Bell Atlantic Corp., the No. 1 U.S. local phone company, said today it was in talks with Vodafone AirTouch PLC, the world's largest wireless-telephone company, about a business relationship in the United States.

The New York Times, citing people close to the talks, reported today that the companies were close to an agreement to combine their U.S. wireless operations into a separate company with a market value of as much as $80 billion. The companies' boards are expected to vote this week on the proposed combination, the Wall Street Journal reported in its online edition.

New York-based Bell Atlantic, which will be the largest wireless phone company in the United States after it buys GTE Corp., said no timetable has been established for the talks, which Vodafone disclosed last week, and there can be no assurance any agreement will be reached.

An agreement would give the companies a U.S. network capable of competing with coast-to-coast wireless operators such as Sprint Corp. and AT&T Corp. Vodafone AirTouch, based in Britain, has wireless operations in the western United States, while Bell Atlantic's service area is primarily in the eastern states.

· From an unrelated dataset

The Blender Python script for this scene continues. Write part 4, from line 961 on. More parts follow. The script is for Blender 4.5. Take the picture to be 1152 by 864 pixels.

"It's a natural combination in terms of properties," said Mark Lowenstein, senior vice president at market researcher Yankee Group. "We've really come to a point where scale and scope are critical to compete in the U.S. wireless market."

Vodafone AirTouch's American depositary receipts rose $10.75, to $205.56 1/4, yesterday, while Bell Atlantic shares rose $1.75, to $64.25.

Bell Atlantic decided in April to break up PrimeCo Personal Communications LP, its joint venture with Vodafone, after Vodafone beat Bell Atlantic in a bidding war for AirTouch Communications Inc., Bell Atlantic's original partner in PrimeCo.

Vodafone AirTouch chief executive Chris Gent told analysts at a Sept. 3 meeting that the talks with Bell Atlantic had a 25 percent to 30 percent chance of succeeding, Morgan Stanley Dean Witter & Co. said in a report to investors last week.

Without a national network, the number of customers who either Bell Atlantic or Vodafone AirTouch can attract shrinks, he said, because so many wireless-phone users want single-rate plans with no extra fees for long-distance calls or service outside a company's service area.

If talks with Bell Atlantic fail, Vodafone is also considering bidding for Omnipoint Corp., which operates in big eastern cities such as New York, Boston and Philadelphia, and agreed in June to be acquired by VoiceStream Wireless Corp., Morgan Stanley said in the note to investors.